I don't remember Romanza cooking a raccoon, but I DO remember a baked squirrel on her table.

One day I was staying over there during lunch and she fixed me a chicken sandwich. Now we never had chicken sandwiches at our house, just normal fried chicken, so I wasn't sure what to expect. She handed me a chicken leg wrapped in a slice of bread. I remember wondering just how you were supposed to eat a sandwich that had a big old chicken leg bone it it.

She also used to eat fresh sliced tomatoes with warm bacon grease poured on them. I remember Mom thought that was weird at the time, but I bet it actually did taste good.

Cissy, do you remember when we were running around the back of their house with Raymond and JW? It had been raining and they had a gutter spout that came out a few feet into the nearby garden.

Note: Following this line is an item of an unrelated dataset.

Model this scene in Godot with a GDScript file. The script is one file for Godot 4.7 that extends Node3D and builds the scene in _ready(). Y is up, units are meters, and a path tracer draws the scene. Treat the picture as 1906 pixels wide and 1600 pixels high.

I was running after you guys and I tripped over the gutter and it sliced the artery between my ankle and the top of my foot. My shoe filled with blood and I remember you and JW trying to get the blood to stop, which took forever. I still have a scar there 40 years later. It's a wonder I didn't get lockjaw.

I had forgotten about Aggravation and Romanza cheating. How funny. And I don't think Ode ever realized she did. But all of us kids did.

Rita said...

GB:It's funny, I had never really thought about what our visits might have meant to them before. I had only viewed it from my standpoint, which was being blessed by two very special people. Now that you mention it, I'd like to think that Ode and Katherine and Romanza enjoyed our visits as much as we enjoyed visiting them.

Cissy Apple said...

I don't remember you cutting your ankle at all! All I remember is the huge old sow that Ode had behind his house during the first few years we lived there. Did you know where his stained glass windows ended up? Bill and Bev incorporated them into their house up at Williams.

Rita said...

Wasn't it a boar? I remember it got loose one day and Robin and I climbing in dad's truckbed to get away. She got mad because I could say, "tusks", I kept saying, "tuskles".

Cissy Apple said...

All I know it was a big ol' ugly pig! I think it ended up dying of old age. I don't recall him ever having it butchered.